India's Cautious Stance on Venezuela Crisis: A Strategic Opportunity in Latin America
India's Venezuela Restraint & Latin America Opportunity

The dramatic seizure of Venezuelan President Nicolás Maduro by the United States, leading to his imprisonment in New York, marks a bold new chapter in Washington's interventionist playbook in Latin America. For India, this audacious move presents not just a diplomatic quandary but a significant strategic opportunity to reassess its historically limited engagement with the vast South American continent.

Delhi's Deliberate Restraint: Pragmatism Over Posturing

India's official reaction to the US action has been notably measured, especially when contrasted with the more forceful statements from its fellow BRICS nations like Brazil, Russia, and China. This caution, as argued by foreign policy expert C Raja Mohan, is rooted in a clear-eyed pragmatism that defines contemporary Indian diplomacy.

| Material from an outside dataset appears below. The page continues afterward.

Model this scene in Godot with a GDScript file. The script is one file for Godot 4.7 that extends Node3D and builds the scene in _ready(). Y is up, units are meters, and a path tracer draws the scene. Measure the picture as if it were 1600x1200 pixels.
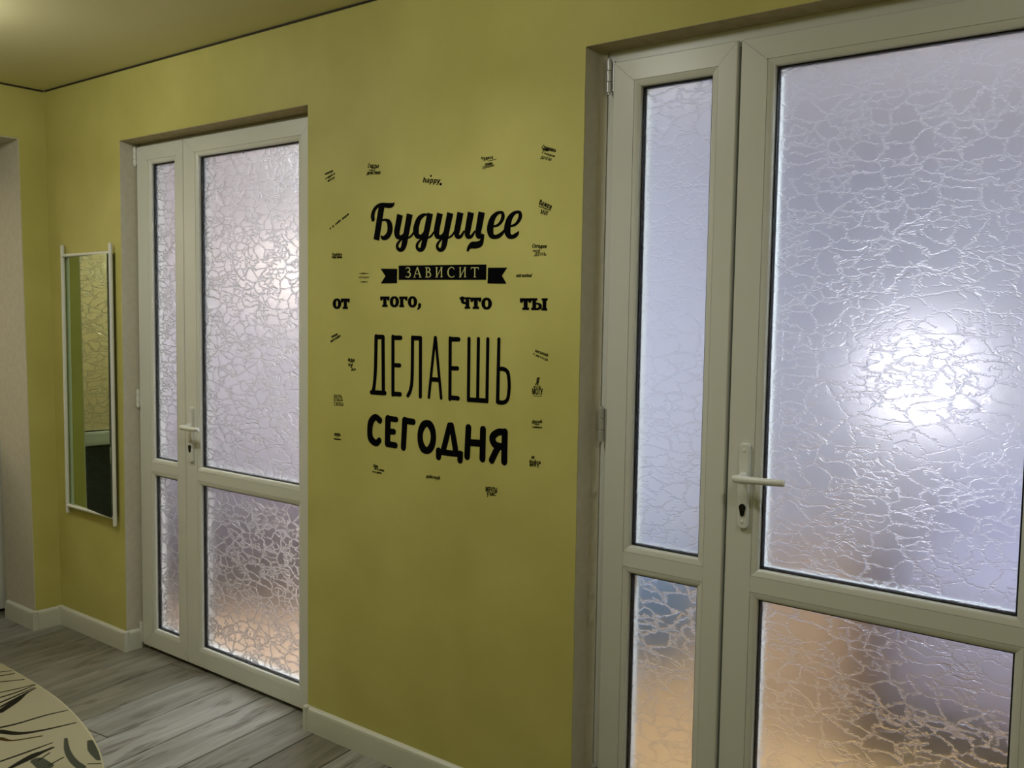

Unlike the ideological alignments of the Cold War era, where India routinely condemned Western interventions while overlooking Soviet ones, today's New Delhi is sparing in its moral sermons towards major partners. The country no longer operates with what Mohan calls an "innocent belief in the magical powers of international law." This restrained approach was visible during Russia's 2022 invasion of Ukraine and during US-Israeli strikes on Iranian facilities.

India's core strategic focus remains on its immediate neighbourhood and countering Chinese dominance in Asia. Venezuela, despite the dramatic headlines, is geographically and strategically distant from these primary concerns. Furthermore, the internal political divisions within Latin America itself, where conservative parties have welcomed Maduro's ouster even as leaders like Brazil's Lula da Silva condemn it, justify a wait-and-watch approach.

The Geopolitical Chessboard: A Region in Churn

The event is more than a mere regime change operation. Analysts suggest US President Donald Trump's strategy appears to be one of "regime seduction," aiming to co-opt the remaining Maduro establishment. If successful, this could trigger a profound geopolitical realignment. For decades, Venezuela under Maduro served as a hub for anti-American activity, backed by Cuba, Iran, Russia, and China.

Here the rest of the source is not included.